There are few topics coming up so often as lamentations about the problem of programming, bugs and its inadequate contemporary solutions. Many approaches were tried and attempts to reinvent everything up from the bedrock. These and others try to improve by making the virtual or meatspace machines more elegant and are very useful.

But I also identified other problems. My own working memory is consistently incapable to hold basic building blocks of all languages and environments used in a project. This leads to frequent google excursions and inevitable distractions. Thus I'm trying to avoid using too many diverse parts for the project and find web UI development (which needs HTML, CSS, JS and graphics to work together) rather impenetrable.

Also, my mind is barely able to navigate source code in text form. Sometimes I find myself scrolling up and down in vain, only because I'm trying to locate some other synonym that is actually used. Realized I am orienting myself in the text visually, using shapes of the paragraphs and outline clues. So things like folding do not help, just introduce more confusion as they cause the "shape" to change. Outline views are better but they are fixed by whatever rules the IDE developers thought everyone needs. Time to look elsewhere.

Enter Leo editor. It allows all text source files to be sliced and diced any way you need into tree outline. Its ability to have copies (clones) of one piece of text in more places allows to have the same code organized both in one task tree and in multiple external source files. It allows literate programming in any language. However I hate to admit I'm not using it to full potential because it's easy to run into problems with externally modified files. User needs to figure out the workflow in relation to external changes and stick to it. Leo is very extensible, able to run unit tests and user-defined python scripts with access to outline. Most I like is the ease to import existing code into Leo and ability to keep up with external changes. Many other literate programming tools are incompatible academic exercises pretending that whole world around is obsolete.

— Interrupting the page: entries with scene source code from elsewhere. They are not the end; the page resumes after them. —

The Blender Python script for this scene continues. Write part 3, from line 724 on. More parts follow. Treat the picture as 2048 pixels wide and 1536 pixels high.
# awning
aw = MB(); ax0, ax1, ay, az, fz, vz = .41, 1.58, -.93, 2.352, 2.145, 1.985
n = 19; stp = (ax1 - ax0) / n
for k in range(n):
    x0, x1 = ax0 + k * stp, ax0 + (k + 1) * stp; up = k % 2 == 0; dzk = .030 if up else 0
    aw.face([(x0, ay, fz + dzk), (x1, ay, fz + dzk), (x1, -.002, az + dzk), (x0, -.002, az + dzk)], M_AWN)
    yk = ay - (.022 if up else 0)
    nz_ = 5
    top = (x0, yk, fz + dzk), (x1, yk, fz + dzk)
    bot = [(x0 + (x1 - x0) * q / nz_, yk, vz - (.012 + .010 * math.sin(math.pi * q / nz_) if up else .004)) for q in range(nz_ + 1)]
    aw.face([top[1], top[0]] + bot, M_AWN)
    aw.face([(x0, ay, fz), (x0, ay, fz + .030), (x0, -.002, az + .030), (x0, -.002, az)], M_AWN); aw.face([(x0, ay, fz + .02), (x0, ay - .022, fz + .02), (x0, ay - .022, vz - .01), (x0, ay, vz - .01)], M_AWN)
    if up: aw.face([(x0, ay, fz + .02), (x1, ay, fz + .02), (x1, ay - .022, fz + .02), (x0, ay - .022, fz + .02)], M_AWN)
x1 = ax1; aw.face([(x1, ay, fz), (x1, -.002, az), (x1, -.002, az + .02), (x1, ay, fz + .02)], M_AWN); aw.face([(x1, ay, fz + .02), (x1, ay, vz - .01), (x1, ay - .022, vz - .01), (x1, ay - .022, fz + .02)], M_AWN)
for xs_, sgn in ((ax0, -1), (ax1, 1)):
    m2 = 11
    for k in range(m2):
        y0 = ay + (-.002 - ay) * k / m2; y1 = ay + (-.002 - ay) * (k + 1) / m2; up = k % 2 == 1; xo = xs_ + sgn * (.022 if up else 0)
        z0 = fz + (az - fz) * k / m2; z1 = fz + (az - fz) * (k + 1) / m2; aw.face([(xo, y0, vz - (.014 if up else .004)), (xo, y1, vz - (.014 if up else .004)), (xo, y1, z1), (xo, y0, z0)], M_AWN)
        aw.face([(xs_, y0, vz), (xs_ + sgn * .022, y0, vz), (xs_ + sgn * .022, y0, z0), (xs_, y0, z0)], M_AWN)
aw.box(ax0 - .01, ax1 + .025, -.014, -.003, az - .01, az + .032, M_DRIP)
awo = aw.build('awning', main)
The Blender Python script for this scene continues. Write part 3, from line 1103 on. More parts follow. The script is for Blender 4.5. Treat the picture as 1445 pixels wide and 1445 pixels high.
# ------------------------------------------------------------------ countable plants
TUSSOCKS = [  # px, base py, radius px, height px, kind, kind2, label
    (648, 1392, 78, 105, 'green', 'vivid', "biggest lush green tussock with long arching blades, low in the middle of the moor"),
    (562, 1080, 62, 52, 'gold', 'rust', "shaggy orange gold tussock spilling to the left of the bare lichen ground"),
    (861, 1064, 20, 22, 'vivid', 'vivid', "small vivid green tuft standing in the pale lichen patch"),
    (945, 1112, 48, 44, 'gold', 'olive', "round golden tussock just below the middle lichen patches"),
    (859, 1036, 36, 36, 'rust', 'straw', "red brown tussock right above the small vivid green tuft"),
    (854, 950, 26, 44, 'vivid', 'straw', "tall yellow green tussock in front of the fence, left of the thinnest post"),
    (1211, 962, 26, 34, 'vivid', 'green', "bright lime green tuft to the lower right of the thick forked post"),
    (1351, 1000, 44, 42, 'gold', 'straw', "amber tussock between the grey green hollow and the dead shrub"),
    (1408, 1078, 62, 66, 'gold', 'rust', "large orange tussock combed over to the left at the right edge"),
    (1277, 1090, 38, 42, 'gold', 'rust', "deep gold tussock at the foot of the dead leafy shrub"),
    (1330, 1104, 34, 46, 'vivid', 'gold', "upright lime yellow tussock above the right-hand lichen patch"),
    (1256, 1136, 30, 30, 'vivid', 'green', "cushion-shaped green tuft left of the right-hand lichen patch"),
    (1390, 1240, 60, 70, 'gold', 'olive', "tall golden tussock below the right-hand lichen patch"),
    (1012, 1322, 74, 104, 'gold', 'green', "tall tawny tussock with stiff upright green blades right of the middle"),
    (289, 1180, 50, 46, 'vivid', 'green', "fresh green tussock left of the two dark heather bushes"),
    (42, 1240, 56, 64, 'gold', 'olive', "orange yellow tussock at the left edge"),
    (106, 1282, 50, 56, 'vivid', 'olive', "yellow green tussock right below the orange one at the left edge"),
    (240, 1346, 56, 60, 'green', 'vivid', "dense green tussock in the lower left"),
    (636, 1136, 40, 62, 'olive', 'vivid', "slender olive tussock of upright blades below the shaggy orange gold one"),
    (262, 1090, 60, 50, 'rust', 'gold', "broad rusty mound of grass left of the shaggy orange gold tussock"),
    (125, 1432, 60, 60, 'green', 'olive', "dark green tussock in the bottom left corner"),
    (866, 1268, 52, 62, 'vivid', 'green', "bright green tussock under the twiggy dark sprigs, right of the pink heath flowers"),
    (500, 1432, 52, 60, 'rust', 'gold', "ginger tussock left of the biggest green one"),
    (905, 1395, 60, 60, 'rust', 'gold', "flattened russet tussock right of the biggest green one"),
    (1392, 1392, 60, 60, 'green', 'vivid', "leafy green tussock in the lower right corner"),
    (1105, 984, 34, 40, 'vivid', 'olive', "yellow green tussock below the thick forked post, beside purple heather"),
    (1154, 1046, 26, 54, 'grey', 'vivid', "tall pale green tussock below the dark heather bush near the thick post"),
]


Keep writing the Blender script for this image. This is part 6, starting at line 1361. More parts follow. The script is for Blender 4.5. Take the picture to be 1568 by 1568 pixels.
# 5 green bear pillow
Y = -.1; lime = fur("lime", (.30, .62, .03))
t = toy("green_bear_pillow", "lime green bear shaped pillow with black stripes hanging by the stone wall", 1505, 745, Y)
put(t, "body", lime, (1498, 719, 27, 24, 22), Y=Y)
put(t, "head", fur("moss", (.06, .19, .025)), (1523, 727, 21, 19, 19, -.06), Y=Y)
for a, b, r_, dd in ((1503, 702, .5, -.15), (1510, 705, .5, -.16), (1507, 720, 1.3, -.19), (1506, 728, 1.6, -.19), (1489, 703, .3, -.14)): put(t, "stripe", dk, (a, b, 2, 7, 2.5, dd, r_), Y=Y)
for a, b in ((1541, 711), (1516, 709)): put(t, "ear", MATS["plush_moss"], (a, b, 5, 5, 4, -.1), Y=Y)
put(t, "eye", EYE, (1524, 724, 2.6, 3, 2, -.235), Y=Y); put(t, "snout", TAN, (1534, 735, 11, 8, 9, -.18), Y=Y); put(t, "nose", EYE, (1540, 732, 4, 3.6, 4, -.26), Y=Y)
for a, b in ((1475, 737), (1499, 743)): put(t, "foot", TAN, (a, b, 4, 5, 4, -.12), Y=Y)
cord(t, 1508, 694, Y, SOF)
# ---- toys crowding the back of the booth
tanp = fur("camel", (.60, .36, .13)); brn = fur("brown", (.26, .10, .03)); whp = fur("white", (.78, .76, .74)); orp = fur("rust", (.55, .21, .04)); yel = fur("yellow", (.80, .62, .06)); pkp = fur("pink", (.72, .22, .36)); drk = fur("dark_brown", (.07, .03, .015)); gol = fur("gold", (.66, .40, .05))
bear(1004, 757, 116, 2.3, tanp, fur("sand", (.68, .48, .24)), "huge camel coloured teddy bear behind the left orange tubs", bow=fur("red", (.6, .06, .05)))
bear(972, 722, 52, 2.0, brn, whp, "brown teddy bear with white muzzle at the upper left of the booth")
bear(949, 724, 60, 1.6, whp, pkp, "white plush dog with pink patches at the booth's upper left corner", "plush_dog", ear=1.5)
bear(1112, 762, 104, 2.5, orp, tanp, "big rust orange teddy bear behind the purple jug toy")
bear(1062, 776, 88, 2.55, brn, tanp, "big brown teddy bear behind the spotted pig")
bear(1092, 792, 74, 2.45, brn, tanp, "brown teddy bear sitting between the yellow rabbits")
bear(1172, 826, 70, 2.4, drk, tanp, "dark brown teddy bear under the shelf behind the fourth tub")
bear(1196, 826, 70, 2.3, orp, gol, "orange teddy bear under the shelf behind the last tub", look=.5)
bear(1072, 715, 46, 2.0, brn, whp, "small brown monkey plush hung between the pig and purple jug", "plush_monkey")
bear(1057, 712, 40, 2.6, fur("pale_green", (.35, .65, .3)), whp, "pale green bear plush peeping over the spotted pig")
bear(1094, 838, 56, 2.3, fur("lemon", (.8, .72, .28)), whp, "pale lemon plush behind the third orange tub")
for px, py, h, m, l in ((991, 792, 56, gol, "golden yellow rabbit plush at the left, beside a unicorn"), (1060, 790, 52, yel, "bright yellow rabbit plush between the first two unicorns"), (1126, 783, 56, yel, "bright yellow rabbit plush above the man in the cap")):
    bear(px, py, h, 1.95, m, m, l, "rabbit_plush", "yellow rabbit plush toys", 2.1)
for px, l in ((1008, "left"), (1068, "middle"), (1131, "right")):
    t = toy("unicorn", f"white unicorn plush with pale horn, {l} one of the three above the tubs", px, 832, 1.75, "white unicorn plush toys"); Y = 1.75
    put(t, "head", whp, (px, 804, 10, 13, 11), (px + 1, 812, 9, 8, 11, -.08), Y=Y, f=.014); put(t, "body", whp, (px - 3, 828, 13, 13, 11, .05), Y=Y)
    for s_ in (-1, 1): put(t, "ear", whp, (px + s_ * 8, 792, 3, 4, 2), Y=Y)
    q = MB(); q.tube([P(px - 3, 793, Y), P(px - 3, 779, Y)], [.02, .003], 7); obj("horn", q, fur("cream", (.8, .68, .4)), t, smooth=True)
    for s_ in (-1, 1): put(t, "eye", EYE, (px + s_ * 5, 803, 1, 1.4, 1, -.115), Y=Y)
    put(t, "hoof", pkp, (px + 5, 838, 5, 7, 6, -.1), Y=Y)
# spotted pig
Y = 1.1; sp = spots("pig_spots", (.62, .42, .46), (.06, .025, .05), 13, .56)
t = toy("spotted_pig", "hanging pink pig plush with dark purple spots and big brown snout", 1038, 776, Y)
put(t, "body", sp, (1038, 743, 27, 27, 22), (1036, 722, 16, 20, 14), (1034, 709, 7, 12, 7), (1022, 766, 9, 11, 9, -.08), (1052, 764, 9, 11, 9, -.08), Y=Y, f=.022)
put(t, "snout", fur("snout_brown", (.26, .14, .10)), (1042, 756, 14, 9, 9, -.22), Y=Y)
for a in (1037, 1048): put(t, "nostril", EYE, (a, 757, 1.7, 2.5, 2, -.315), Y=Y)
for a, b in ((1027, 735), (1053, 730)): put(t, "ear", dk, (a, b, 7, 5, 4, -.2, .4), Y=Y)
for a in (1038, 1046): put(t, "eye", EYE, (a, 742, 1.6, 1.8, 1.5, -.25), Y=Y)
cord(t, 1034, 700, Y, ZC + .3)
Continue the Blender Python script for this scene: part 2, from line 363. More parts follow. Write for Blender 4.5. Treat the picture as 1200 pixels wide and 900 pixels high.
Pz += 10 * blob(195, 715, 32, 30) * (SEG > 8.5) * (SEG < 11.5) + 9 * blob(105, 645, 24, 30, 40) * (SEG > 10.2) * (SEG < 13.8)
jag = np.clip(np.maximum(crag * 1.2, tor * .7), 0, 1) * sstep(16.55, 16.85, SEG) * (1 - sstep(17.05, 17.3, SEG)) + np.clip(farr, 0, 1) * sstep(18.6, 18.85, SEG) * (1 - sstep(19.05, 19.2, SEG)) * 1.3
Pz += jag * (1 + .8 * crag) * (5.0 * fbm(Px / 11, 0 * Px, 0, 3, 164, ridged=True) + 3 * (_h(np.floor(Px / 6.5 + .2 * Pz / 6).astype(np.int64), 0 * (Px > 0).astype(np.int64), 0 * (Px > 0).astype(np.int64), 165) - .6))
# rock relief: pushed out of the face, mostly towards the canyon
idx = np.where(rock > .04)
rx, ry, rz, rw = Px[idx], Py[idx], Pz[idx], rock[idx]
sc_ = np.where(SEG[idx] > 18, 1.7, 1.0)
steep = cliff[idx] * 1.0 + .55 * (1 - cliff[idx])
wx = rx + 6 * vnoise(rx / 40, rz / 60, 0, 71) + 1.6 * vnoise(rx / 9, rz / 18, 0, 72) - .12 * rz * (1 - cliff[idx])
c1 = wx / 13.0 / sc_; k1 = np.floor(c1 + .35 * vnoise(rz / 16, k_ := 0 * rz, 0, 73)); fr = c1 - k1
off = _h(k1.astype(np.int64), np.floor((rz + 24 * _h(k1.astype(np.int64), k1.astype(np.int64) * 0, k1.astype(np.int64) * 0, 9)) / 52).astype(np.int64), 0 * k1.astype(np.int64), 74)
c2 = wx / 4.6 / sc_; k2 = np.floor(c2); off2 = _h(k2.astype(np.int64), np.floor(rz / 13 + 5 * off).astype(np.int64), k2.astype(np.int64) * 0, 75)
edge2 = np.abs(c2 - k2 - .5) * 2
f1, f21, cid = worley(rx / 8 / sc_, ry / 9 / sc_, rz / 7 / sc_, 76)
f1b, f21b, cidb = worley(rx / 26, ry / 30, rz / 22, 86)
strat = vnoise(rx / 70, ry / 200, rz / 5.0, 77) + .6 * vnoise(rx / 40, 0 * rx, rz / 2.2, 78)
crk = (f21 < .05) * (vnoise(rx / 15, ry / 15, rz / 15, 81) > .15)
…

It's human nature to be always on lookout for better stuff. Thus a gem named DRAKON editor appeared on my radar. It has interesting backstory as a byproduct of Russian space shuttle development. The claim that engineers were able to write the source code themselves piqued my curiosity, together with easy to learn rules and ability to generate source code in Python (as well as several other languages).

I'll write more about my experience using it later. Just in short - generated code may use goto or similar constructs if the diagram can't be represented by if/else tree. This has following consequences I'm generally OK with. First, it really forces you to keep your code structured into smaller parts so that whole diagram fits on the screen at once and generated code stays penetrable for debugging. Second, it's best to use only for most complicated parts of business logic. For these, the ability to get up to speed quickly later outweighs the disadvantages. I've even been able to fix some bugs by directly deducing from the logs and diagram what exactly happened, this is mostly impossible with classic source code after weeks or months have passed.

I dream about a way to use all these tools in integrated manner, having source code manageable both as the outline, as diagram, as text, and still be able to exchange it with rest of the world. Yes, I'm that weirdo who prefers to cobble unmatching pieces together instead of redoing everything from the ground up.